WHAT IS ASKED >> Render the following material again verbatim, leaving nothing out.

INFORMATION PROVIDED >>
==*==

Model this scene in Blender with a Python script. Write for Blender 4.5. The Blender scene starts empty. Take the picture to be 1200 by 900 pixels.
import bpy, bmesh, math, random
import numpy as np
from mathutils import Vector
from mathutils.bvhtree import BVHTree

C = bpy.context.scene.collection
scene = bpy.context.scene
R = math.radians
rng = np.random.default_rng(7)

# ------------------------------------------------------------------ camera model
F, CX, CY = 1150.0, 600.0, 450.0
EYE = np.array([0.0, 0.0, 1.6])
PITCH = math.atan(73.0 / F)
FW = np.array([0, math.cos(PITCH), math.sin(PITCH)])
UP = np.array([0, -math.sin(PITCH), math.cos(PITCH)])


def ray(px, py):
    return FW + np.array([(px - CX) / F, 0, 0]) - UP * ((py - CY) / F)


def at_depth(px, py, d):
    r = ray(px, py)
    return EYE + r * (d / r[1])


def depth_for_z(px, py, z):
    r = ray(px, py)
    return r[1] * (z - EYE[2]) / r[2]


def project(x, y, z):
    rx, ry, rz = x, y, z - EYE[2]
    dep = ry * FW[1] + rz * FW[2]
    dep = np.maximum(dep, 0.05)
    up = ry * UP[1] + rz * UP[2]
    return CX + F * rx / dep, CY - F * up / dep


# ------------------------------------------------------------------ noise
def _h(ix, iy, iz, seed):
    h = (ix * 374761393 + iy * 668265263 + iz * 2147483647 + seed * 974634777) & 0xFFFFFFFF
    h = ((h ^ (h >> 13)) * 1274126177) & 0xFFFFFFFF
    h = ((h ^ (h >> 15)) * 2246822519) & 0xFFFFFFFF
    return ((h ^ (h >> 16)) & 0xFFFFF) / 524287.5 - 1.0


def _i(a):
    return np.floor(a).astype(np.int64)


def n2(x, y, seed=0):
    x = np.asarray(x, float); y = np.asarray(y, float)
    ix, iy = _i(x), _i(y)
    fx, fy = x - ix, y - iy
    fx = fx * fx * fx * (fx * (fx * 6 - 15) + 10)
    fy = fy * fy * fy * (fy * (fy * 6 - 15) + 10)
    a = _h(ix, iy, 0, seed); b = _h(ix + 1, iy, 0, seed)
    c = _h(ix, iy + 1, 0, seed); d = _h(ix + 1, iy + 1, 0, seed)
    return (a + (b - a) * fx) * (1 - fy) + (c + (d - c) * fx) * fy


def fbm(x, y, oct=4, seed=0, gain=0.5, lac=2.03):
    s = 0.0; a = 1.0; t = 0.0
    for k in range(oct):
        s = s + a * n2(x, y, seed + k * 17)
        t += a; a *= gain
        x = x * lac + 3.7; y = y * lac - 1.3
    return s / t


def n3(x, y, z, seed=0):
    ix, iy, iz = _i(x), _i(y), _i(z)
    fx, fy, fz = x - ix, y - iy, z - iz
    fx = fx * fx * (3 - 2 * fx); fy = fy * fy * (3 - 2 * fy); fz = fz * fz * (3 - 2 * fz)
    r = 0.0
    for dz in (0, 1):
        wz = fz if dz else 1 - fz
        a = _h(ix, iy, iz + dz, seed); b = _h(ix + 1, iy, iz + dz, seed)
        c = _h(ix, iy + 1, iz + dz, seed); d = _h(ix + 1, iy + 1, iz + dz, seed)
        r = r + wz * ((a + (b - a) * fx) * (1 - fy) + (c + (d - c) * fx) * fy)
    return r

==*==

CORRECT RESULT >>
Model this scene in Blender with a Python script. Write for Blender 4.5. The Blender scene starts empty. Take the picture to be 1200 by 900 pixels.
import bpy, bmesh, math, random
import numpy as np
from mathutils import Vector
from mathutils.bvhtree import BVHTree

C = bpy.context.scene.collection
scene = bpy.context.scene
R = math.radians
rng = np.random.default_rng(7)

# ------------------------------------------------------------------ camera model
F, CX, CY = 1150.0, 600.0, 450.0
EYE = np.array([0.0, 0.0, 1.6])
PITCH = math.atan(73.0 / F)
FW = np.array([0, math.cos(PITCH), math.sin(PITCH)])
UP = np.array([0, -math.sin(PITCH), math.cos(PITCH)])


def ray(px, py):
    return FW + np.array([(px - CX) / F, 0, 0]) - UP * ((py - CY) / F)


def at_depth(px, py, d):
    r = ray(px, py)
    return EYE + r * (d / r[1])


def depth_for_z(px, py, z):
    r = ray(px, py)
    return r[1] * (z - EYE[2]) / r[2]


def project(x, y, z):
    rx, ry, rz = x, y, z - EYE[2]
    dep = ry * FW[1] + rz * FW[2]
    dep = np.maximum(dep, 0.05)
    up = ry * UP[1] + rz * UP[2]
    return CX + F * rx / dep, CY - F * up / dep


# ------------------------------------------------------------------ noise
def _h(ix, iy, iz, seed):
    h = (ix * 374761393 + iy * 668265263 + iz * 2147483647 + seed * 974634777) & 0xFFFFFFFF
    h = ((h ^ (h >> 13)) * 1274126177) & 0xFFFFFFFF
    h = ((h ^ (h >> 15)) * 2246822519) & 0xFFFFFFFF
    return ((h ^ (h >> 16)) & 0xFFFFF) / 524287.5 - 1.0


def _i(a):
    return np.floor(a).astype(np.int64)


def n2(x, y, seed=0):
    x = np.asarray(x, float); y = np.asarray(y, float)
    ix, iy = _i(x), _i(y)
    fx, fy = x - ix, y - iy
    fx = fx * fx * fx * (fx * (fx * 6 - 15) + 10)
    fy = fy * fy * fy * (fy * (fy * 6 - 15) + 10)
    a = _h(ix, iy, 0, seed); b = _h(ix + 1, iy, 0, seed)
    c = _h(ix, iy + 1, 0, seed); d = _h(ix + 1, iy + 1, 0, seed)
    return (a + (b - a) * fx) * (1 - fy) + (c + (d - c) * fx) * fy


def fbm(x, y, oct=4, seed=0, gain=0.5, lac=2.03):
    s = 0.0; a = 1.0; t = 0.0
    for k in range(oct):
        s = s + a * n2(x, y, seed + k * 17)
        t += a; a *= gain
        x = x * lac + 3.7; y = y * lac - 1.3
    return s / t


def n3(x, y, z, seed=0):
    ix, iy, iz = _i(x), _i(y), _i(z)
    fx, fy, fz = x - ix, y - iy, z - iz
    fx = fx * fx * (3 - 2 * fx); fy = fy * fy * (3 - 2 * fy); fz = fz * fz * (3 - 2 * fz)
    r = 0.0
    for dz in (0, 1):
        wz = fz if dz else 1 - fz
        a = _h(ix, iy, iz + dz, seed); b = _h(ix + 1, iy, iz + dz, seed)
        c = _h(ix, iy + 1, iz + dz, seed); d = _h(ix + 1, iy + 1, iz + dz, seed)
        r = r + wz * ((a + (b - a) * fx) * (1 - fy) + (c + (d - c) * fx) * fy)
    return r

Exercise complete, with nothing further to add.